Stated goal: Extract the run of lines that starts at the top of the records below and ends at the line with "COL = S.collection", keeping both ends and excluding pictures.
— start Provided data —
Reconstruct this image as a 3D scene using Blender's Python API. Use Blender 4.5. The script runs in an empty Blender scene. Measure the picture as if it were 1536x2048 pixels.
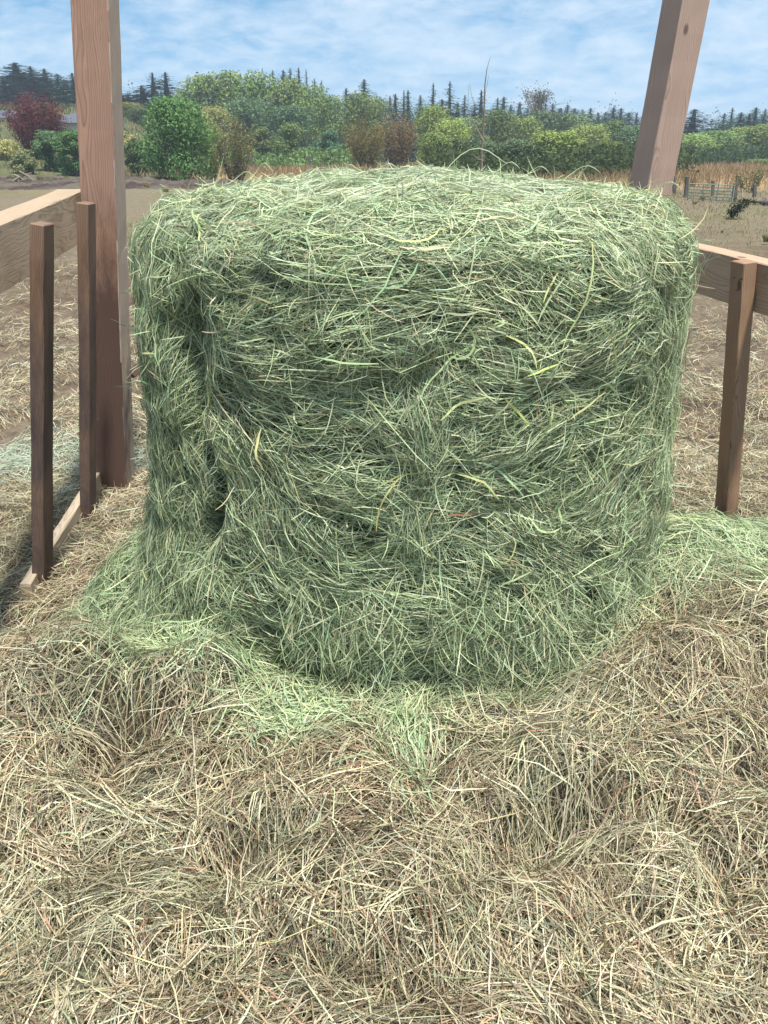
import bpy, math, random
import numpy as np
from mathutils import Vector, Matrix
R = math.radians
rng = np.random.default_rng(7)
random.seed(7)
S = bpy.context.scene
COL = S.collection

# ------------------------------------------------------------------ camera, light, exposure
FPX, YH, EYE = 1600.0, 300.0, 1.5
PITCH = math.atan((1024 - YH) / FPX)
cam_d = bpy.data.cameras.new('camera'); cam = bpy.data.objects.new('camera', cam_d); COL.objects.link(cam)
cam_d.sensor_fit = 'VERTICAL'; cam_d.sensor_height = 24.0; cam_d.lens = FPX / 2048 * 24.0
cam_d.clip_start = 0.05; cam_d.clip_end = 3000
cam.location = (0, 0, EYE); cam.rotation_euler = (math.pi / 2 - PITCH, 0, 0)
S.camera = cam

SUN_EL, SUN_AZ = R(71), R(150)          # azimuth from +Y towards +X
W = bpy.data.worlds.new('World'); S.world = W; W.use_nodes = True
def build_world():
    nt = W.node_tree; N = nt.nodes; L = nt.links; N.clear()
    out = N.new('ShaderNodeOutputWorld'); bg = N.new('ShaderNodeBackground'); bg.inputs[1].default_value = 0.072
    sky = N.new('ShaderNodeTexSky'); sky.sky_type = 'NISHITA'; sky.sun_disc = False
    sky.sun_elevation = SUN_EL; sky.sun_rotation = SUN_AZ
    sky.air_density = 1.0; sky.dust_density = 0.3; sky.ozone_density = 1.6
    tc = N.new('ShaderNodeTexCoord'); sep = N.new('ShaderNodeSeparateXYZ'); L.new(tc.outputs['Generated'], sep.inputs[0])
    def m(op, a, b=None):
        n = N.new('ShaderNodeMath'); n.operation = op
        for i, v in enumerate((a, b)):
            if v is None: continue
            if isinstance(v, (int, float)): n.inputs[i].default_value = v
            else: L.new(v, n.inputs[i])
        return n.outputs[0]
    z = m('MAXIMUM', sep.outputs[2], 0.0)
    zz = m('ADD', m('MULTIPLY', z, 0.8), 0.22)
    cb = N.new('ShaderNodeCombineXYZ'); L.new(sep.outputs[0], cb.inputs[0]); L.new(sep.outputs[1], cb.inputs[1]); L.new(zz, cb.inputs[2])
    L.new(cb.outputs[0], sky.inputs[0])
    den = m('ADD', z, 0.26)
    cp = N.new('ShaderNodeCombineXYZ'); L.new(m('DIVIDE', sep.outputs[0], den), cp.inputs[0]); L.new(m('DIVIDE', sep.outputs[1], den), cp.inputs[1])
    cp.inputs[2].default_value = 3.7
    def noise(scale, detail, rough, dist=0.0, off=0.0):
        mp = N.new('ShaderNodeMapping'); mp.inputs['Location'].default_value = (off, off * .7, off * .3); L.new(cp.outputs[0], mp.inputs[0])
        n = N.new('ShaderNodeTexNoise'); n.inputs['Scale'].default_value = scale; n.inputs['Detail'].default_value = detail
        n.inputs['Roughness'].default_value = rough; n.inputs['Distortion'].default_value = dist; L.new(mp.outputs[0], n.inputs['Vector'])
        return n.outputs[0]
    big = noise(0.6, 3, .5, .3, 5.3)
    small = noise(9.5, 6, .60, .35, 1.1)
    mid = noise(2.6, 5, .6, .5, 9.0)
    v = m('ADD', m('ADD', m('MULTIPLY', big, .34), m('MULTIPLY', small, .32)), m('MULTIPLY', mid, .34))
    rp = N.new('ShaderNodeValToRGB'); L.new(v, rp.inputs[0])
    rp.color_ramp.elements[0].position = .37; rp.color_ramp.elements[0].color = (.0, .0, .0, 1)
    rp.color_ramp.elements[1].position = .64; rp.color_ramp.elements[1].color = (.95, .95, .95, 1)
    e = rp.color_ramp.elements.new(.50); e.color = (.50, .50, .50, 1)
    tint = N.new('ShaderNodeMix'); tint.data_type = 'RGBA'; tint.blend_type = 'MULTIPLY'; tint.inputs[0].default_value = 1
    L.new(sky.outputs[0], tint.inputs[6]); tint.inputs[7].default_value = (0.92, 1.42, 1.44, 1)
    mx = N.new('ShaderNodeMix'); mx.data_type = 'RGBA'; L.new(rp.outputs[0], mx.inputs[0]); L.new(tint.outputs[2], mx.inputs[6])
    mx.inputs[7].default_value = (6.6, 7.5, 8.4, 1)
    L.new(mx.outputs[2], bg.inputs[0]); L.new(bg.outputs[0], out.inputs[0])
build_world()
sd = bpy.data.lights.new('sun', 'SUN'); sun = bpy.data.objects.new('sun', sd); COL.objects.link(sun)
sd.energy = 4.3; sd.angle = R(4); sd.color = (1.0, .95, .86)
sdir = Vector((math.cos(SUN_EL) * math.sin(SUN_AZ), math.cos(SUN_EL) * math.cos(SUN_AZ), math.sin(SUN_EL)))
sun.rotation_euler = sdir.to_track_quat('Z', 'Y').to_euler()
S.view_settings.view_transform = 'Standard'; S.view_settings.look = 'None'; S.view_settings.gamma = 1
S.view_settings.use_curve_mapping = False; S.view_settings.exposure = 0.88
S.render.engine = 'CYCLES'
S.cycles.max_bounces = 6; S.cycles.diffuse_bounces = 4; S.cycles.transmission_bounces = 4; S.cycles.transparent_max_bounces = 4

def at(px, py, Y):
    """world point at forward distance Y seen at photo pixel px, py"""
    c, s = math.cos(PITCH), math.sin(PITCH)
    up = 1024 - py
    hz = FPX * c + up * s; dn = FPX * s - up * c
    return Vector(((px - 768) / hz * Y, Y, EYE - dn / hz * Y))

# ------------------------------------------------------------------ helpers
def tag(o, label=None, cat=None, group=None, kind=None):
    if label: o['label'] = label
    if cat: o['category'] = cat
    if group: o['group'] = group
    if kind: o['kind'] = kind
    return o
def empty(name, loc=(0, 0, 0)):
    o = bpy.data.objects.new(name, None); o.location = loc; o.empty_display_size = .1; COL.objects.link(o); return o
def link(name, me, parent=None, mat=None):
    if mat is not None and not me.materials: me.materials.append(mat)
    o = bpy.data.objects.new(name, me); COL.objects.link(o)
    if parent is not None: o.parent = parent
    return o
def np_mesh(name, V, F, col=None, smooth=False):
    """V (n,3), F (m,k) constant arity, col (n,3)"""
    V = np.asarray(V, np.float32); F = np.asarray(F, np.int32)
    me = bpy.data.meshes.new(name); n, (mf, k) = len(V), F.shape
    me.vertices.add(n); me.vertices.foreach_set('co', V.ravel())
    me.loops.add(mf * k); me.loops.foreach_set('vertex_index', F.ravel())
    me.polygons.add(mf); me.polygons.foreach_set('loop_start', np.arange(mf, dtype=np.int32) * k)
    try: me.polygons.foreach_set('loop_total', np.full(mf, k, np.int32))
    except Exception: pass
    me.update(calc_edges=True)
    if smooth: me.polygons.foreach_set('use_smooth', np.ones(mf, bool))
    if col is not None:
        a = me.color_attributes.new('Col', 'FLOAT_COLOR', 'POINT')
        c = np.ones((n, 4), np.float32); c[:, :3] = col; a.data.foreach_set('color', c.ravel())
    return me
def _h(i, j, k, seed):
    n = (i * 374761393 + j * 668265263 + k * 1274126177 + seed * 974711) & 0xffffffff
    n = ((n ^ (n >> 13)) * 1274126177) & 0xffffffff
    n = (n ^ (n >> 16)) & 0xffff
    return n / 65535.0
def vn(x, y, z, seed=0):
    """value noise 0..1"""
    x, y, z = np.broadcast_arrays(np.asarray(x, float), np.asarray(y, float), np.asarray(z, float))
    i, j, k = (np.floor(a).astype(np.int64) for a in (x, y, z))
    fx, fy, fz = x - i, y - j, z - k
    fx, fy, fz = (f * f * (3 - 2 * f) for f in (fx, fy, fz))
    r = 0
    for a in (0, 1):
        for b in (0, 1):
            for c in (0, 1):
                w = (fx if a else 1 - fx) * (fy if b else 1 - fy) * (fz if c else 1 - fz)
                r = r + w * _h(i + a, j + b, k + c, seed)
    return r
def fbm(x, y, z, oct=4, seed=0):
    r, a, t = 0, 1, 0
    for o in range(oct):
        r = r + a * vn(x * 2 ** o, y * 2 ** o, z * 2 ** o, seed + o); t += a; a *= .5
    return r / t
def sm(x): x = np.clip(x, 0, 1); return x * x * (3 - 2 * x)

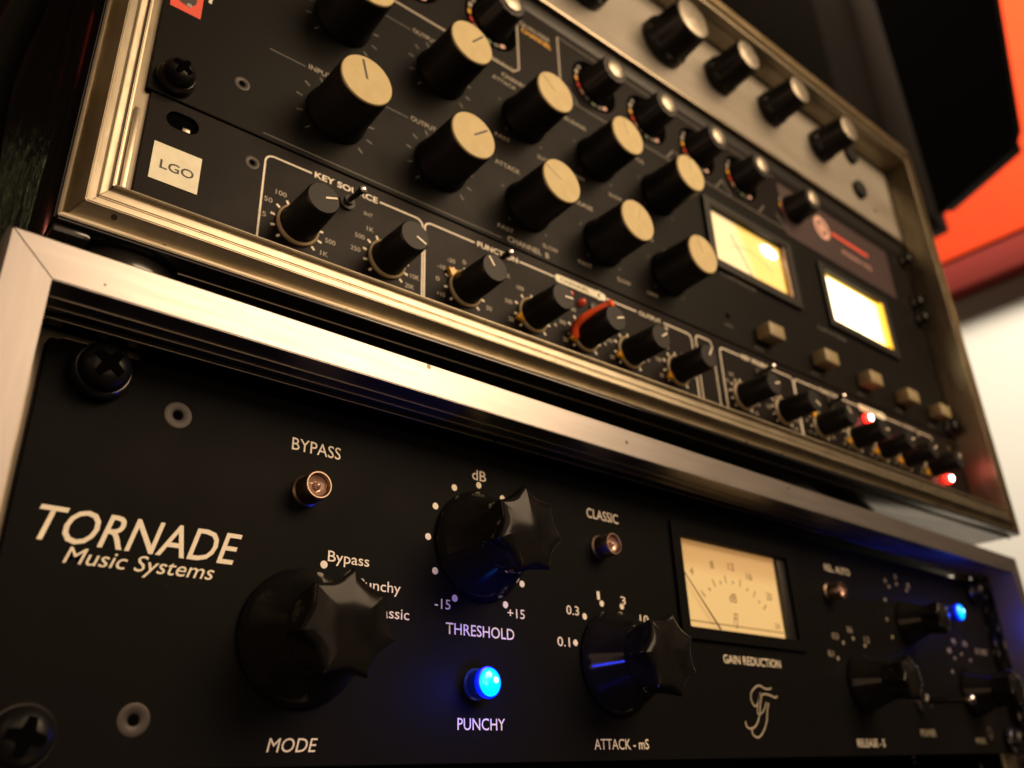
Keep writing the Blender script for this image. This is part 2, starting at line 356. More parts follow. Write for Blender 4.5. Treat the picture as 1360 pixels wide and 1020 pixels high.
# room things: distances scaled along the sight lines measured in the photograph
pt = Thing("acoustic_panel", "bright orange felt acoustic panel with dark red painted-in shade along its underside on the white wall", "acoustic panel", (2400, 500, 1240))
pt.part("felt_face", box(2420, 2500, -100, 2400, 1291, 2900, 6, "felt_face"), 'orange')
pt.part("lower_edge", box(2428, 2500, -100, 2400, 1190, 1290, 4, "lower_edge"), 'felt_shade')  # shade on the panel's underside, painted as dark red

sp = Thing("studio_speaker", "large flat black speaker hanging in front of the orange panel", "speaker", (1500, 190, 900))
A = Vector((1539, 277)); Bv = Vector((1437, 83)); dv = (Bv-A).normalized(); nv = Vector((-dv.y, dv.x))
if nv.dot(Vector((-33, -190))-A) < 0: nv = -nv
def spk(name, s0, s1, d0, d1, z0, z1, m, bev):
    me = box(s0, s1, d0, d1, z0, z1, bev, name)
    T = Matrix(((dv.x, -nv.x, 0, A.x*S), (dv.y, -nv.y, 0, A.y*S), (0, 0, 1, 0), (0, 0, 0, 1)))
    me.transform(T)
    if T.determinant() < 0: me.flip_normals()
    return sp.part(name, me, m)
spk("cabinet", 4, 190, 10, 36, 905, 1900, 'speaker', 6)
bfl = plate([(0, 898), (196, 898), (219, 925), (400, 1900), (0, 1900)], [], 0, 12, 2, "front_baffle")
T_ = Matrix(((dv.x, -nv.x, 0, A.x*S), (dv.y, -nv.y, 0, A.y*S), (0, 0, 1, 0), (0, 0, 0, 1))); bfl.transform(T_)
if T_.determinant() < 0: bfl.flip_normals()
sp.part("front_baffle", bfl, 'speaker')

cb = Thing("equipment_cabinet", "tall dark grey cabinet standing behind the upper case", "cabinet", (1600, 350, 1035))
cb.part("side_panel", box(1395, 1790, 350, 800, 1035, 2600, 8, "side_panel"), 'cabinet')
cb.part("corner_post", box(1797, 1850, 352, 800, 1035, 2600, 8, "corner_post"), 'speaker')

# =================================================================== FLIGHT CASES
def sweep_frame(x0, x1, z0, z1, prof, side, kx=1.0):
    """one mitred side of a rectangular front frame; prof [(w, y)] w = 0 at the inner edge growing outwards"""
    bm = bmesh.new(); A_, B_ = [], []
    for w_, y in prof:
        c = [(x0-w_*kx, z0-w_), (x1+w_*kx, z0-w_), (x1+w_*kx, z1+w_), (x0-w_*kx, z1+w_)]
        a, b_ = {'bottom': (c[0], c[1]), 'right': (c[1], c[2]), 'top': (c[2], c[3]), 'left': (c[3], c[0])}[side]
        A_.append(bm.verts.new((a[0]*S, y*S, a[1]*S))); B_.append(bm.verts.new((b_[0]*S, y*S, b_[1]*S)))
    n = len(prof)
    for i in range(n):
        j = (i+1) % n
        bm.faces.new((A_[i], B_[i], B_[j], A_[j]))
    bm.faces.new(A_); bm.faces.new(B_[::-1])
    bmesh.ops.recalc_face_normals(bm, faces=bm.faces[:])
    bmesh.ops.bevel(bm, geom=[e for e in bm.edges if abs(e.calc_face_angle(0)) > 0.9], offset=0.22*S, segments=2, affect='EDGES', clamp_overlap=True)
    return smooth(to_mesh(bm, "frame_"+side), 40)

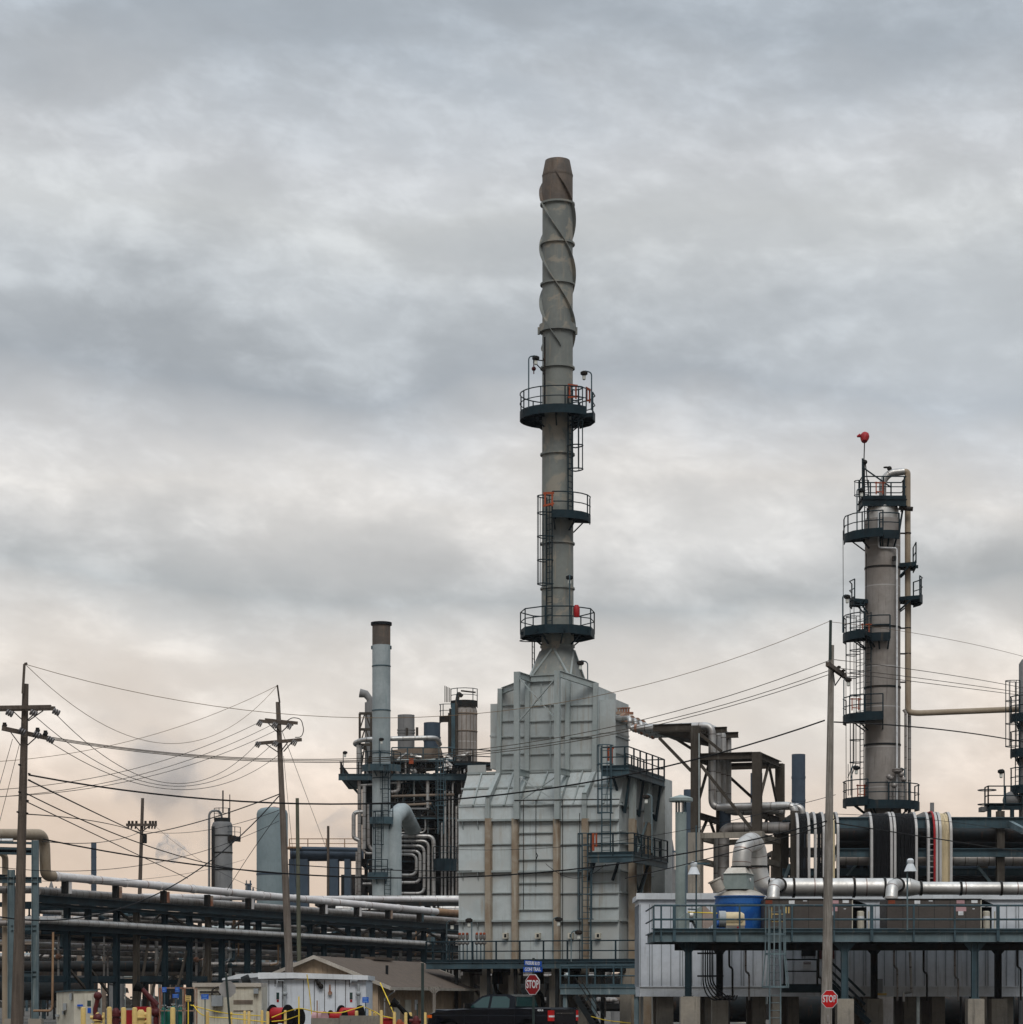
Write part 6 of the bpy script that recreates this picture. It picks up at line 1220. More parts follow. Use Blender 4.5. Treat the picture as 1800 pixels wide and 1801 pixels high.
— end Provided data —
Output of the task:
Reconstruct this image as a 3D scene using Blender's Python API. Use Blender 4.5. The script runs in an empty Blender scene. Measure the picture as if it were 1536x2048 pixels.
import bpy, math, random
import numpy as np
from mathutils import Vector, Matrix
R = math.radians
rng = np.random.default_rng(7)
random.seed(7)
S = bpy.context.scene
COL = S.collection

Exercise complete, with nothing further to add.